The immigration policy of the United States is very much in the news these days. Most thoughtful Americans, eager both to advance American interests and to relieve the sufferings of European victims of the Nazis, advocate liberalizing our immigration laws. The advocates of liberalization have many cogent arguments on their side, enough to avoid using such as will not bear close inspection. To the latter category belongs the accusation that barriers to migration are the cause of overpopulation in the old countries, which seems to be implicit in what Mr. Lestchinsky writes: “The emigration of millions of villagers from Poland, Lithuania, Latvia, Romania and Hungary in the decades before 1914 served to counterbalance the natural increase of the rural population and to slow down the shift of the population from the overcrowded villages to the growing cities. . . . The increasing difficulty of emigration to countries overseas [after the First World War] . . . tremendously swelled the population surplus in the above-mentioned countries, particularly in the villages.”

The consensus of modern theorists of welfare economics respecting this general problem, however, is probably best expressed by the socialist Abba P. Lerner in his Economics of Control (1944): “. . . most important of all from the point of view of international justice and stability, there must be complete freedom of migration with exceptions only where there is a genuine danger of overpopulation of the whole world from areas where emigration, by removing the pressure of population, only permits more of the native population to survive, so that they remain almost as crowded as if emigration were not permitted.”

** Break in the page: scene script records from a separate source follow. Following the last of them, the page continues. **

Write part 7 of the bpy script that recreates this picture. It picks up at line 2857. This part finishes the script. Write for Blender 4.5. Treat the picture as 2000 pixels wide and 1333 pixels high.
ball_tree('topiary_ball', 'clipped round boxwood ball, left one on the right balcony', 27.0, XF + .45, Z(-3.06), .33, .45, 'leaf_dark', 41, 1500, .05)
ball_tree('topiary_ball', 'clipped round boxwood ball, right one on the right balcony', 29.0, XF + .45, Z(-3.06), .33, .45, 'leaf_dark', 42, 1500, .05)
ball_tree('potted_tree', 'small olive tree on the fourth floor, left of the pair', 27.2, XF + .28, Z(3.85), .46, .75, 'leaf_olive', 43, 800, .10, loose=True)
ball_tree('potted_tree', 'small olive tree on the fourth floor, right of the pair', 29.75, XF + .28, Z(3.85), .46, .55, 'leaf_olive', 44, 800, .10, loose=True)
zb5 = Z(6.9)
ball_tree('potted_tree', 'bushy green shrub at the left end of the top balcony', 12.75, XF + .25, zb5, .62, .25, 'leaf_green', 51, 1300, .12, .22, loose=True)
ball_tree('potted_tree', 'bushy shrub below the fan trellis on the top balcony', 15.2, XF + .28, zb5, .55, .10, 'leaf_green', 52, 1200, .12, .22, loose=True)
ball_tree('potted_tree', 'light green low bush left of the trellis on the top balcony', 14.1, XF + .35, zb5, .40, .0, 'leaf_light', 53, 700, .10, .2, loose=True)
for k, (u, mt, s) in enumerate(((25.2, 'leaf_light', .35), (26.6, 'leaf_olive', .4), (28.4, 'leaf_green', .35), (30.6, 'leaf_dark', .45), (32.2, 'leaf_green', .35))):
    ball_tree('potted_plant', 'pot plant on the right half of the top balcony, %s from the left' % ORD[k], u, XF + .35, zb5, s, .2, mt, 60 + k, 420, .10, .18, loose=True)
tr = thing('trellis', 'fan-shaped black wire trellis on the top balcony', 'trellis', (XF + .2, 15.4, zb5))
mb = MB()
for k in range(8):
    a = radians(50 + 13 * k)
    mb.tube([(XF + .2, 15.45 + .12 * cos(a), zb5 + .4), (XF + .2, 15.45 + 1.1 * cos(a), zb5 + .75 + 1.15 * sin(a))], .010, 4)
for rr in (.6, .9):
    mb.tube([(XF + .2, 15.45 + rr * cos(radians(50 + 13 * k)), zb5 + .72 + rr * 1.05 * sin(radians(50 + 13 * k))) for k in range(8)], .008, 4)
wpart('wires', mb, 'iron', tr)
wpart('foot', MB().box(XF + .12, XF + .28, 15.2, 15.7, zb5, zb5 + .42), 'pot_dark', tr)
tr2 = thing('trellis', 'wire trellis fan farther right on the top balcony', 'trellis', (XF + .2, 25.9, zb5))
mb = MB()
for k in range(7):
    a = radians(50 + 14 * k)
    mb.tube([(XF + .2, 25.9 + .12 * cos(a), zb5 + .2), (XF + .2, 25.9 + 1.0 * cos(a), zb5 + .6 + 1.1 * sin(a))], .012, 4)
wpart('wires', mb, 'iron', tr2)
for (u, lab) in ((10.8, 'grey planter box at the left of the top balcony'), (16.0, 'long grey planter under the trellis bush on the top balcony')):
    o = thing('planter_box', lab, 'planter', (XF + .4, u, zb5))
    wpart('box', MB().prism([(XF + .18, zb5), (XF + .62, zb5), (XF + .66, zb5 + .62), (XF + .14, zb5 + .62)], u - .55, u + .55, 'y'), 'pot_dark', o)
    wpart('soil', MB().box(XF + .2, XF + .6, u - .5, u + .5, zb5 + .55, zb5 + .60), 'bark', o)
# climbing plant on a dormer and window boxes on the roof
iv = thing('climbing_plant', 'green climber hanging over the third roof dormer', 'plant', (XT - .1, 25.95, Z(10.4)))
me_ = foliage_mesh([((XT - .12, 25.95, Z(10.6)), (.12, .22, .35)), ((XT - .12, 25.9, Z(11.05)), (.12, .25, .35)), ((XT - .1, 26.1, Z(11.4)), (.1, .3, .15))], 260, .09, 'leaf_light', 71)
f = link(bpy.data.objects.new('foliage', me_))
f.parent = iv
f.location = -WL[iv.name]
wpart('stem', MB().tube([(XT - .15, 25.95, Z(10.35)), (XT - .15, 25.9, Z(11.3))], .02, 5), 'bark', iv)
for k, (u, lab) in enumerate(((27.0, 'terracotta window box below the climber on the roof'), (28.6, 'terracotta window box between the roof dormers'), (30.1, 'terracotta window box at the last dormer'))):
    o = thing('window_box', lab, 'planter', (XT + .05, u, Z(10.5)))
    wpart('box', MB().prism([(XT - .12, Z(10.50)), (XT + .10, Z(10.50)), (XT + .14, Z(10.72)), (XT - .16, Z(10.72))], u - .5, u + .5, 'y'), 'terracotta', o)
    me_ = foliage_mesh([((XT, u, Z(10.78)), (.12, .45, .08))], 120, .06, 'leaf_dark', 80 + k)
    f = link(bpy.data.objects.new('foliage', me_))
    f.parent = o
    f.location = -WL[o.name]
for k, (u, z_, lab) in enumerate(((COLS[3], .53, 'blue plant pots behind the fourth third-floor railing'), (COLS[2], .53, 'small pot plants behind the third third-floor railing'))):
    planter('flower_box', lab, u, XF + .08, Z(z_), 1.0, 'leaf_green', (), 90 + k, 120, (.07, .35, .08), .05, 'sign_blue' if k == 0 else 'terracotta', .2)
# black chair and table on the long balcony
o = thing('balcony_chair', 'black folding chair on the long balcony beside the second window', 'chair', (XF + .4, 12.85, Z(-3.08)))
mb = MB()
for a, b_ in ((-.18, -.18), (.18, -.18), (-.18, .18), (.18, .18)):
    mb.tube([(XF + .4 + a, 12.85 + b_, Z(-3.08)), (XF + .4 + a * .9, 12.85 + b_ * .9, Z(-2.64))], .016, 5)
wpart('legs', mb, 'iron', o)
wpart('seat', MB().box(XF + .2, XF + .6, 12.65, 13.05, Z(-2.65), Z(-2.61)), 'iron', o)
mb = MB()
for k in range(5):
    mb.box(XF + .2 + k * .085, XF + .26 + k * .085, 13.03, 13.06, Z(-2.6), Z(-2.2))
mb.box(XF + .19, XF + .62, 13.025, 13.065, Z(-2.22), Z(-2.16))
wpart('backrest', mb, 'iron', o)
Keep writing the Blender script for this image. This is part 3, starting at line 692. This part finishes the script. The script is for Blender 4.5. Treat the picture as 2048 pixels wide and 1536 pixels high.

And referring specifically to the area Mr. Lestchinsky mentions, L. R. Chenault (American Economic Review, September 1946) “does not believe that emigration is any solution to the problem of these agrarian countries.” He also cites the “widely accepted opinion among population students that emigration, while relieving pressure to some extent, affords no real or permanent solution for a country with an unfavorable relation of men to land.”



The appearance of the volume is excellent: it is attractively bound, the print is clear and of good size, and the illustrations are fine; one in particular, the frontispiece’s colored reproduction of a detail from the mosaic floor of the synagogue at Bet Alpha (6th century C.E.), is exceptionally handsome. It must be noted, however, that the editing is often careless, as well as routine and unimaginative, unworthy of the high qualities of the contents.

If the succeeding volumes preserve the merits—and avoid the minor editorial defects—of this first, we shall be well served. And if a spirit of friendly emulation prevails between the sponsors of The Jewish People and those of the forthcoming Judaism and the Jews, under the direction of Dr. Louis Finkelstein of the Jewish Theological Seminary, the English-reading public may look forward to an unprecedented wealth of modern, accessible, and superior Jewish scholarship.